Intervention de Gérald Darmanin

Réunion du 18 mars 2021 à 14h30
Sécurité globale — Article 25

Gérald Darmanin :

Tout a été dit ou presque sur cet article 25, pour le soutenir ou le contester.

Premièrement – cela a été dit pudiquement –, cette disposition a aussi vocation à protéger les lieux de culture et de fête, qui sont visés par les terroristes. Au Bataclan, je rappelle que c’est un commissaire en service, mais pas dans cette salle, qui est intervenu de sa propre initiative en attendant l’arrivée des troupes spécialisées. Honneur lui soit rendu, car il a contribué à empêcher la poursuite du massacre. La menace terroriste reste d’ailleurs extrêmement forte au moment où nous parlons.

Deuxièmement, nous n’inventons pas l’eau chaude. Les policiers nationaux peuvent déjà, après avoir demandé l’autorisation à leur hiérarchie, emporter leur arme après leur service. C’est bien évidemment en lien avec le drame de Magnanville et les difficultés que nous avons connues pour les forces de l’ordre, mais cela s’explique aussi par le fait que ces dernières peuvent à tout moment être rappelées.

Cette possibilité de port d’arme hors service ne s’appuie actuellement sur aucun cadre légal, seulement sur une disposition réglementaire, l’article R. 434-19 du code de la sécurité intérieure, qui dispose : « Lorsque les circonstances le requièrent, … » – avouez que c’est assez large – « … le policier ou le gendarme, même lorsqu’il n’est pas en service, intervient de sa propre initiative, avec les moyens dont il dispose, notamment pour porter assistance aux personnes en danger. » On peut certes conclure de cette disposition qu’elle autorise le port d’arme hors service, mais on pourrait également en avoir une autre lecture. Le Gouvernement de la République souhaite donc légaliser la pratique, ce qui devrait plaire au Parlement…

Je vais vous communiquer le nombre de fonctionnaires de police qui, selon les derniers chiffres dont je dispose, au 30 novembre 2020, ont demandé l’autorisation de conserver leur arme lorsqu’ils rentrent chez eux. Auparavant – je m’adresse en particulier au sénateur du groupe centriste –, je tiens à dire que ce sont parfois les élus locaux eux-mêmes, notamment les élus régionaux, qui concluent des conventions de gratuité dans les transports avec les forces de l’ordre en échange du port d’arme hors service pour intervenir en cas de difficultés – je pense notamment aux TER de la région Île-de-France. Prenons garde aux injonctions contradictoires adressées aux policiers : d’un côté, on leur octroie la gratuité dans les transports en échange du port de leur arme ; de l’autre, on leur dit que ce n’est pas bien de la conserver lorsqu’ils ne sont pas en service… Je peux comprendre les questions que vous posez : ce n’est pas un débat médiocre, et il faut bien évidemment encadrer cette possibilité.

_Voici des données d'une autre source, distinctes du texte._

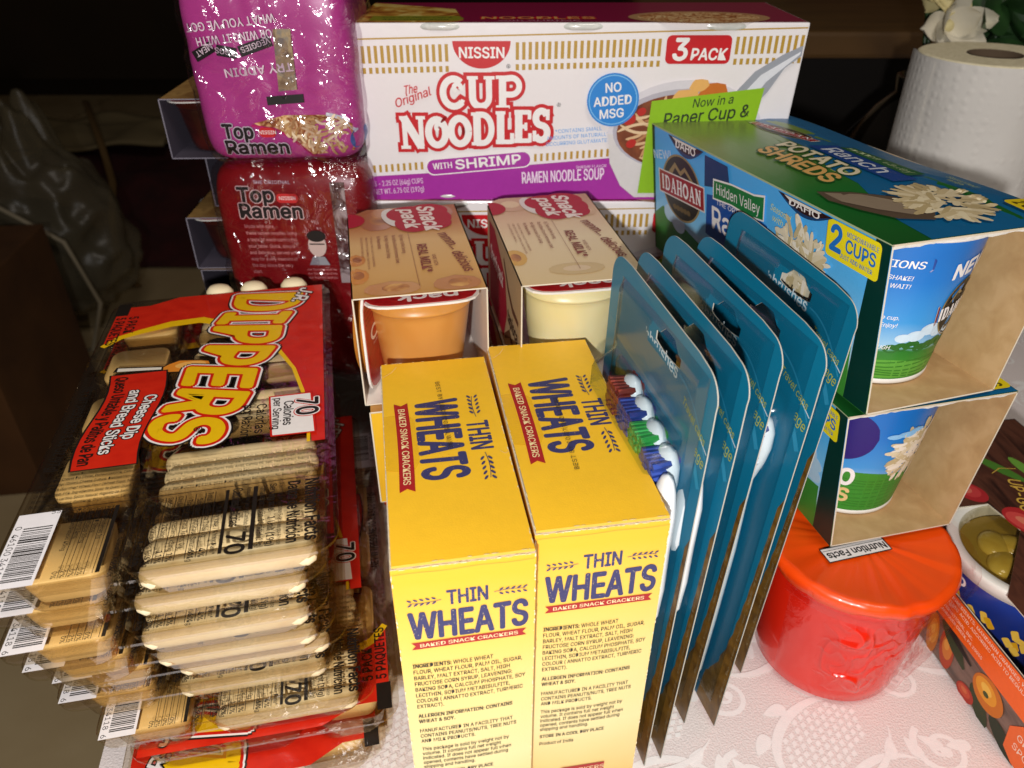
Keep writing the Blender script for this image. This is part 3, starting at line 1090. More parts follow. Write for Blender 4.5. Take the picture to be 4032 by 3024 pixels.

La direction centrale de la sécurité publique (DCSP), qui compte le plus de policiers, a délivré 26 693 autorisations. La direction centrale de la police aux frontières (DCPAF) en a délivré 3 479 et la direction centrale des compagnies républicaines de sécurité (DCCRS) 5 451. Il y a donc aujourd’hui plus de 30 000 policiers sur 150 000 qui conservent leur arme en dehors de leur service, sans qu’aucun des dangers que vous avez signalés ne se soit matérialisé à ma connaissance. Je ne sous-estime pas le risque d’un événement exceptionnel, mais je constate que la pratique est déjà largement répandue.

Les policiers et les gendarmes peuvent donc déjà, en dehors de leur service, venir armés dans des lieux culturels ou festifs. Il y a certes une coutume qui permet à la patronne ou au patron de l’établissement de refuser son entrée, mais celle-ci n’est pas fondée sur un cadre légal reconnu par les lois de la République.

Troisièmement – c’est un point important, qui a été évoqué notamment par M. le rapporteur –, le Gouvernement avait initialement prévu que les conditions d’application de la disposition législative seraient définies par arrêté. L’Assemblée nationale a souhaité qu’elles soient définies par décret en Conseil d’État. Nous n’entendons pas revenir sur cette évolution, qui permettra le contrôle de cette pratique par la plus haute juridiction administrative de notre pays.

Persistance de la menace terroriste, volonté des élus locaux de lutter contre la violence dans les transports, menaces personnelles contre les policiers et les gendarmes, obligations de disponibilité des forces de l’ordre, absence de cadre légal d’une pratique déjà autorisée au quotidien pour plus de 30 000 policiers sans le moindre problème, conditions d’application définies par décret en Conseil d’État : tous ces éléments me paraissent de nature à rassurer ceux qui avaient des doutes sur l’article 25.